YOUR OBJECTIVE: Repeat the material verbatim. Images are excluded from the copy.

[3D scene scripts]
──────────
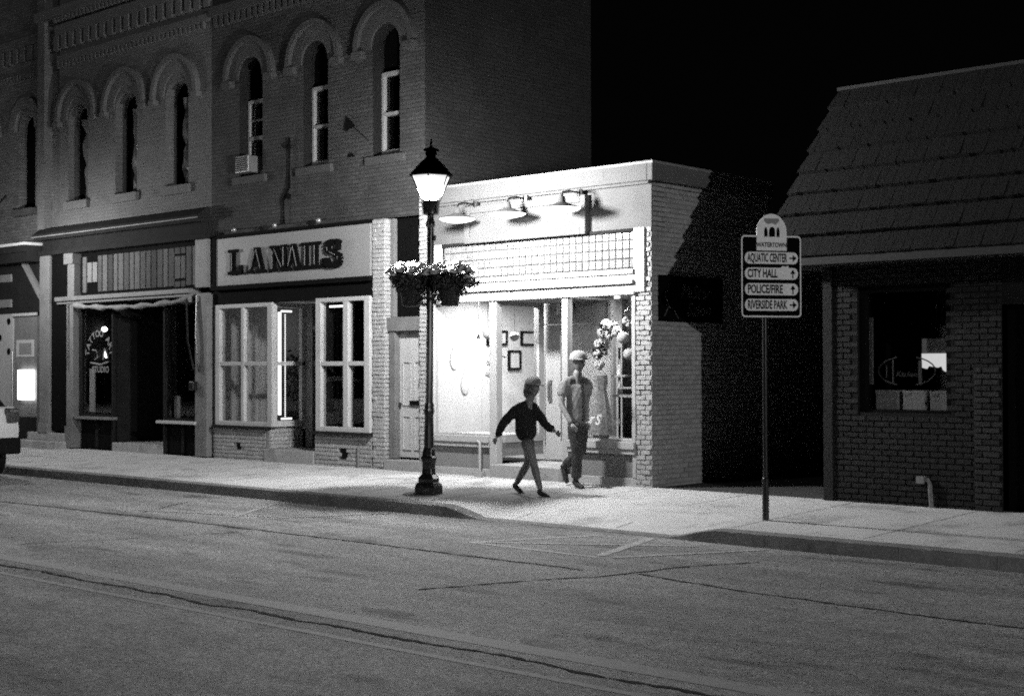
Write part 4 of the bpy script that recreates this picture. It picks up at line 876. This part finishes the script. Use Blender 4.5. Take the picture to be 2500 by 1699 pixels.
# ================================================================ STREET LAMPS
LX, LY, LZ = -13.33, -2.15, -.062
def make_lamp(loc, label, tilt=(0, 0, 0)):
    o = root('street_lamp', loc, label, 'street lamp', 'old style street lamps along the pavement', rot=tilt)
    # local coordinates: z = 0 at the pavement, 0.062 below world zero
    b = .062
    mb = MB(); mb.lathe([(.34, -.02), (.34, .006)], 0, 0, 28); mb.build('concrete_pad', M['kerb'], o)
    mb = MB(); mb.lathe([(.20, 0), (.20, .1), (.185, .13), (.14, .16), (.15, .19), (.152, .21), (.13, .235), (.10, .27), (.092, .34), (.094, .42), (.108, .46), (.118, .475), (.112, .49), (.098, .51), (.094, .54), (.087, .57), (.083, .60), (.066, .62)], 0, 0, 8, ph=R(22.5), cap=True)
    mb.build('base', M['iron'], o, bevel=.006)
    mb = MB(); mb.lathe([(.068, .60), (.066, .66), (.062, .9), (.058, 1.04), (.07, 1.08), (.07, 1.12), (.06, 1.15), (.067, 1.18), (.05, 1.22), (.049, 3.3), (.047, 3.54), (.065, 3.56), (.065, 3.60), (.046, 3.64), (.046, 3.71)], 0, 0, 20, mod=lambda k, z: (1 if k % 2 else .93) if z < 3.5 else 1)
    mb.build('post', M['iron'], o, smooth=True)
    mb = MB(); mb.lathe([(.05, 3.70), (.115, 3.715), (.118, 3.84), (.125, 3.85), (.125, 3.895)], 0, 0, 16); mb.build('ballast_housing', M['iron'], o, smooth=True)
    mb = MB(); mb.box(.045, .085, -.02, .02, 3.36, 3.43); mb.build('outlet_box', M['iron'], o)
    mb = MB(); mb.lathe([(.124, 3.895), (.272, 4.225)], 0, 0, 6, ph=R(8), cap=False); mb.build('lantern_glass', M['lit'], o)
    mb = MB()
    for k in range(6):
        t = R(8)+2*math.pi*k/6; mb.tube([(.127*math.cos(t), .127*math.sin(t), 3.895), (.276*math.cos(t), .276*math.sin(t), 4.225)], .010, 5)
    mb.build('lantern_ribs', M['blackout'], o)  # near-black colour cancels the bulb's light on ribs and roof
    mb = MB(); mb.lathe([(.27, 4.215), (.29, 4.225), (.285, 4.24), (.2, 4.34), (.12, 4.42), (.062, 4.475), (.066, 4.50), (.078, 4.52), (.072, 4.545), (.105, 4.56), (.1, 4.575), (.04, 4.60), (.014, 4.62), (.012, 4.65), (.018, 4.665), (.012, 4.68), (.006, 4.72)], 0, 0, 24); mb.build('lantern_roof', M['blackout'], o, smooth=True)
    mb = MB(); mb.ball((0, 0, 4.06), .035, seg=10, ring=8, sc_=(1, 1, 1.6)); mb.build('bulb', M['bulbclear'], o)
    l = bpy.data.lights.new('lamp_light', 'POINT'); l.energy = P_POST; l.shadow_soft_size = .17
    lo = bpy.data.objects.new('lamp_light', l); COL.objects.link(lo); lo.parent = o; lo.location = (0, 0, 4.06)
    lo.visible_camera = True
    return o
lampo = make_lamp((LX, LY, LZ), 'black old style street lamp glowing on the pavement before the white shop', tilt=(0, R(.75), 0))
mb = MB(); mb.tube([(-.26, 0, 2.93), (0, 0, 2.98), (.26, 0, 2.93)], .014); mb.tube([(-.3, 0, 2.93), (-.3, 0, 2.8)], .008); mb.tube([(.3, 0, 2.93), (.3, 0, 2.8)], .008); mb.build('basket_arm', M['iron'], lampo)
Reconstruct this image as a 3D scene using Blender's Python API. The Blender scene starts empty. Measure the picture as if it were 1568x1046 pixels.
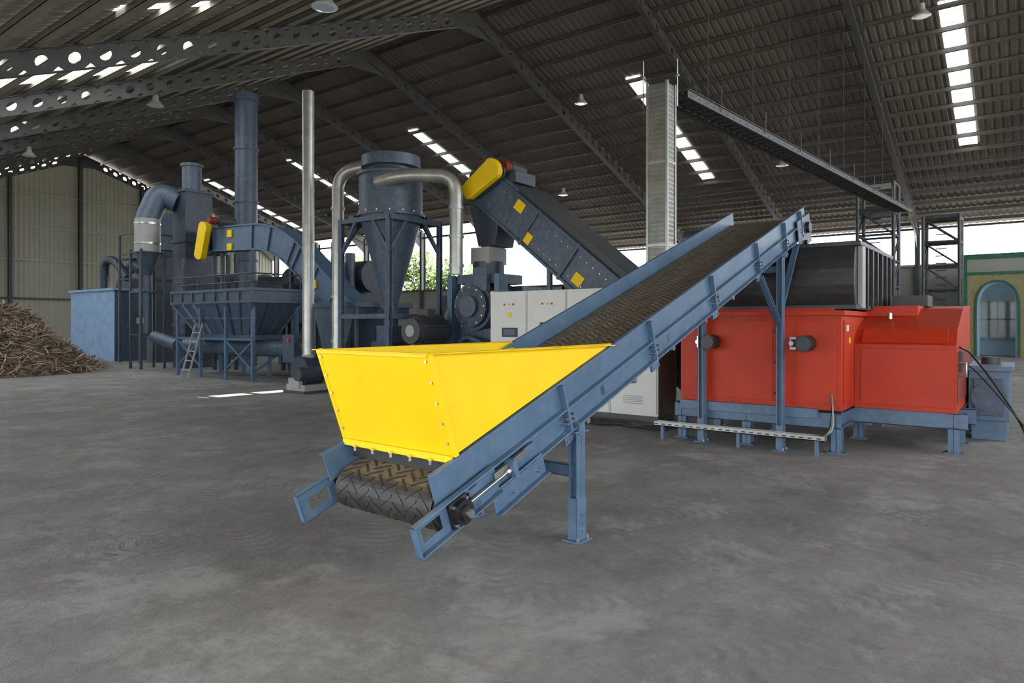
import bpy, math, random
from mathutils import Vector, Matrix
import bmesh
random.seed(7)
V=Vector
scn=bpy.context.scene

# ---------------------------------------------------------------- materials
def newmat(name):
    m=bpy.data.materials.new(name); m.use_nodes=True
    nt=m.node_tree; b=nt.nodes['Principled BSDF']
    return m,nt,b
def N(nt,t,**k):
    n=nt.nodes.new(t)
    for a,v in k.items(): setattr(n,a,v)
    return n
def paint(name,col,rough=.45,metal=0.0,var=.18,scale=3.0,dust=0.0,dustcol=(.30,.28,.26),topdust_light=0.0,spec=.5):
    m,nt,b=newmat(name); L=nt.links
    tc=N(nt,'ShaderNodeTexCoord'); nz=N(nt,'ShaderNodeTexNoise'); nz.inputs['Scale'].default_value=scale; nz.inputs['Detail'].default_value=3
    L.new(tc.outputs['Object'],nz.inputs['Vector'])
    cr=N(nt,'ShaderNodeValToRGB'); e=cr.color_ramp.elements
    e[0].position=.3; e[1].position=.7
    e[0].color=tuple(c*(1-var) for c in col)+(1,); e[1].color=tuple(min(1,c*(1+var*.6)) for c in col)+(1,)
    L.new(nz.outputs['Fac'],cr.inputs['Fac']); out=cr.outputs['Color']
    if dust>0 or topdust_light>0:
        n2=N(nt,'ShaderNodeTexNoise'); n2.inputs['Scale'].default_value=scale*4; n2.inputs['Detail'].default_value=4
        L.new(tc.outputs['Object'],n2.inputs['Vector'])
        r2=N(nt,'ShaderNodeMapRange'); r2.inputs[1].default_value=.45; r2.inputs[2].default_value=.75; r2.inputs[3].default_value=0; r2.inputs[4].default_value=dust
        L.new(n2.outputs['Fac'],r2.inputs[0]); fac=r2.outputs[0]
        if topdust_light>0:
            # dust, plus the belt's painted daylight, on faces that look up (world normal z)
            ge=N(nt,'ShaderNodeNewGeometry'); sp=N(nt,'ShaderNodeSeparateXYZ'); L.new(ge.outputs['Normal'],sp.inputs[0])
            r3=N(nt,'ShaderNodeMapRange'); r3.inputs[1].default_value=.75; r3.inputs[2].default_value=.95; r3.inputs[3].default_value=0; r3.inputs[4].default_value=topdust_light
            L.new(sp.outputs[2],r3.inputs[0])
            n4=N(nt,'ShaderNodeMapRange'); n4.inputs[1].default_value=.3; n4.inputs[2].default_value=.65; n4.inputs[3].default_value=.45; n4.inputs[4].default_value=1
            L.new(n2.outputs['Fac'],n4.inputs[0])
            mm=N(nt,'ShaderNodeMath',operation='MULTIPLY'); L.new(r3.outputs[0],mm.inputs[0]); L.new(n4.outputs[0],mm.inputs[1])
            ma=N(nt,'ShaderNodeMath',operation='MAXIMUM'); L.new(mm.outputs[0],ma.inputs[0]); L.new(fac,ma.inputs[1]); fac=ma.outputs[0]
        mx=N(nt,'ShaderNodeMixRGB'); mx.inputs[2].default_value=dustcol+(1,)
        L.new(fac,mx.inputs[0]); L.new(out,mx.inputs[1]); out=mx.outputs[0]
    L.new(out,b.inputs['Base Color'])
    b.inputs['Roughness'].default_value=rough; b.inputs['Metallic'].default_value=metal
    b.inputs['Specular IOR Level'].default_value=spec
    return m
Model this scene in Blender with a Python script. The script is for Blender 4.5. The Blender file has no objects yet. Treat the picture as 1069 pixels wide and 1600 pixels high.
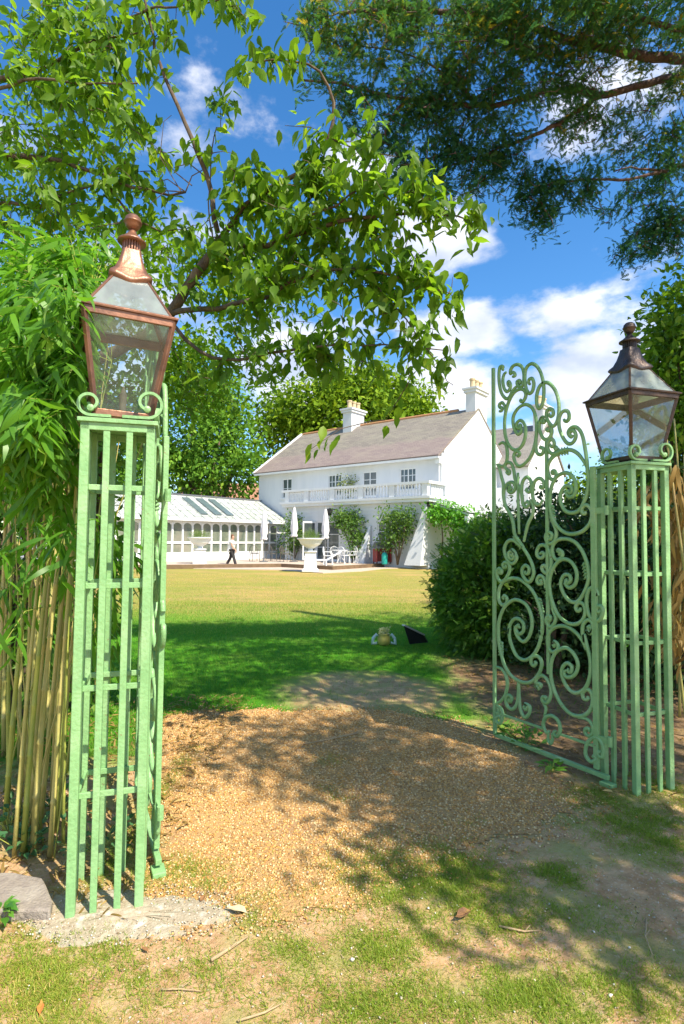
──────────
EXPECTED OUTPUT:
Write part 4 of the bpy script that recreates this picture. It picks up at line 876. This part finishes the script. Use Blender 4.5. Take the picture to be 2500 by 1699 pixels.
# ================================================================ STREET LAMPS
LX, LY, LZ = -13.33, -2.15, -.062
def make_lamp(loc, label, tilt=(0, 0, 0)):
    o = root('street_lamp', loc, label, 'street lamp', 'old style street lamps along the pavement', rot=tilt)
    # local coordinates: z = 0 at the pavement, 0.062 below world zero
    b = .062
    mb = MB(); mb.lathe([(.34, -.02), (.34, .006)], 0, 0, 28); mb.build('concrete_pad', M['kerb'], o)
    mb = MB(); mb.lathe([(.20, 0), (.20, .1), (.185, .13), (.14, .16), (.15, .19), (.152, .21), (.13, .235), (.10, .27), (.092, .34), (.094, .42), (.108, .46), (.118, .475), (.112, .49), (.098, .51), (.094, .54), (.087, .57), (.083, .60), (.066, .62)], 0, 0, 8, ph=R(22.5), cap=True)
    mb.build('base', M['iron'], o, bevel=.006)
    mb = MB(); mb.lathe([(.068, .60), (.066, .66), (.062, .9), (.058, 1.04), (.07, 1.08), (.07, 1.12), (.06, 1.15), (.067, 1.18), (.05, 1.22), (.049, 3.3), (.047, 3.54), (.065, 3.56), (.065, 3.60), (.046, 3.64), (.046, 3.71)], 0, 0, 20, mod=lambda k, z: (1 if k % 2 else .93) if z < 3.5 else 1)
    mb.build('post', M['iron'], o, smooth=True)
    mb = MB(); mb.lathe([(.05, 3.70), (.115, 3.715), (.118, 3.84), (.125, 3.85), (.125, 3.895)], 0, 0, 16); mb.build('ballast_housing', M['iron'], o, smooth=True)
    mb = MB(); mb.box(.045, .085, -.02, .02, 3.36, 3.43); mb.build('outlet_box', M['iron'], o)
    mb = MB(); mb.lathe([(.124, 3.895), (.272, 4.225)], 0, 0, 6, ph=R(8), cap=False); mb.build('lantern_glass', M['lit'], o)
    mb = MB()
    for k in range(6):
        t = R(8)+2*math.pi*k/6; mb.tube([(.127*math.cos(t), .127*math.sin(t), 3.895), (.276*math.cos(t), .276*math.sin(t), 4.225)], .010, 5)
    mb.build('lantern_ribs', M['blackout'], o)  # near-black colour cancels the bulb's light on ribs and roof
    mb = MB(); mb.lathe([(.27, 4.215), (.29, 4.225), (.285, 4.24), (.2, 4.34), (.12, 4.42), (.062, 4.475), (.066, 4.50), (.078, 4.52), (.072, 4.545), (.105, 4.56), (.1, 4.575), (.04, 4.60), (.014, 4.62), (.012, 4.65), (.018, 4.665), (.012, 4.68), (.006, 4.72)], 0, 0, 24); mb.build('lantern_roof', M['blackout'], o, smooth=True)
    mb = MB(); mb.ball((0, 0, 4.06), .035, seg=10, ring=8, sc_=(1, 1, 1.6)); mb.build('bulb', M['bulbclear'], o)
    l = bpy.data.lights.new('lamp_light', 'POINT'); l.energy = P_POST; l.shadow_soft_size = .17
    lo = bpy.data.objects.new('lamp_light', l); COL.objects.link(lo); lo.parent = o; lo.location = (0, 0, 4.06)
    lo.visible_camera = True
    return o
lampo = make_lamp((LX, LY, LZ), 'black old style street lamp glowing on the pavement before the white shop', tilt=(0, R(.75), 0))
mb = MB(); mb.tube([(-.26, 0, 2.93), (0, 0, 2.98), (.26, 0, 2.93)], .014); mb.tube([(-.3, 0, 2.93), (-.3, 0, 2.8)], .008); mb.tube([(.3, 0, 2.93), (.3, 0, 2.8)], .008); mb.build('basket_arm', M['iron'], lampo)
Reconstruct this image as a 3D scene using Blender's Python API. The Blender scene starts empty. Measure the picture as if it were 1568x1046 pixels.
import bpy, math, random
from mathutils import Vector, Matrix
import bmesh
random.seed(7)
V=Vector
scn=bpy.context.scene

# ---------------------------------------------------------------- materials
def newmat(name):
    m=bpy.data.materials.new(name); m.use_nodes=True
    nt=m.node_tree; b=nt.nodes['Principled BSDF']
    return m,nt,b
def N(nt,t,**k):
    n=nt.nodes.new(t)
    for a,v in k.items(): setattr(n,a,v)
    return n
def paint(name,col,rough=.45,metal=0.0,var=.18,scale=3.0,dust=0.0,dustcol=(.30,.28,.26),topdust_light=0.0,spec=.5):
    m,nt,b=newmat(name); L=nt.links
    tc=N(nt,'ShaderNodeTexCoord'); nz=N(nt,'ShaderNodeTexNoise'); nz.inputs['Scale'].default_value=scale; nz.inputs['Detail'].default_value=3
    L.new(tc.outputs['Object'],nz.inputs['Vector'])
    cr=N(nt,'ShaderNodeValToRGB'); e=cr.color_ramp.elements
    e[0].position=.3; e[1].position=.7
    e[0].color=tuple(c*(1-var) for c in col)+(1,); e[1].color=tuple(min(1,c*(1+var*.6)) for c in col)+(1,)
    L.new(nz.outputs['Fac'],cr.inputs['Fac']); out=cr.outputs['Color']
    if dust>0 or topdust_light>0:
        n2=N(nt,'ShaderNodeTexNoise'); n2.inputs['Scale'].default_value=scale*4; n2.inputs['Detail'].default_value=4
        L.new(tc.outputs['Object'],n2.inputs['Vector'])
        r2=N(nt,'ShaderNodeMapRange'); r2.inputs[1].default_value=.45; r2.inputs[2].default_value=.75; r2.inputs[3].default_value=0; r2.inputs[4].default_value=dust
        L.new(n2.outputs['Fac'],r2.inputs[0]); fac=r2.outputs[0]
        if topdust_light>0:
            # dust, plus the belt's painted daylight, on faces that look up (world normal z)
            ge=N(nt,'ShaderNodeNewGeometry'); sp=N(nt,'ShaderNodeSeparateXYZ'); L.new(ge.outputs['Normal'],sp.inputs[0])
            r3=N(nt,'ShaderNodeMapRange'); r3.inputs[1].default_value=.75; r3.inputs[2].default_value=.95; r3.inputs[3].default_value=0; r3.inputs[4].default_value=topdust_light
            L.new(sp.outputs[2],r3.inputs[0])
            n4=N(nt,'ShaderNodeMapRange'); n4.inputs[1].default_value=.3; n4.inputs[2].default_value=.65; n4.inputs[3].default_value=.45; n4.inputs[4].default_value=1
            L.new(n2.outputs['Fac'],n4.inputs[0])
            mm=N(nt,'ShaderNodeMath',operation='MULTIPLY'); L.new(r3.outputs[0],mm.inputs[0]); L.new(n4.outputs[0],mm.inputs[1])
            ma=N(nt,'ShaderNodeMath',operation='MAXIMUM'); L.new(mm.outputs[0],ma.inputs[0]); L.new(fac,ma.inputs[1]); fac=ma.outputs[0]
        mx=N(nt,'ShaderNodeMixRGB'); mx.inputs[2].default_value=dustcol+(1,)
        L.new(fac,mx.inputs[0]); L.new(out,mx.inputs[1]); out=mx.outputs[0]
    L.new(out,b.inputs['Base Color'])
    b.inputs['Roughness'].default_value=rough; b.inputs['Metallic'].default_value=metal
    b.inputs['Specular IOR Level'].default_value=spec
    return m
Model this scene in Blender with a Python script. The script is for Blender 4.5. The Blender file has no objects yet. Treat the picture as 1069 pixels wide and 1600 pixels high.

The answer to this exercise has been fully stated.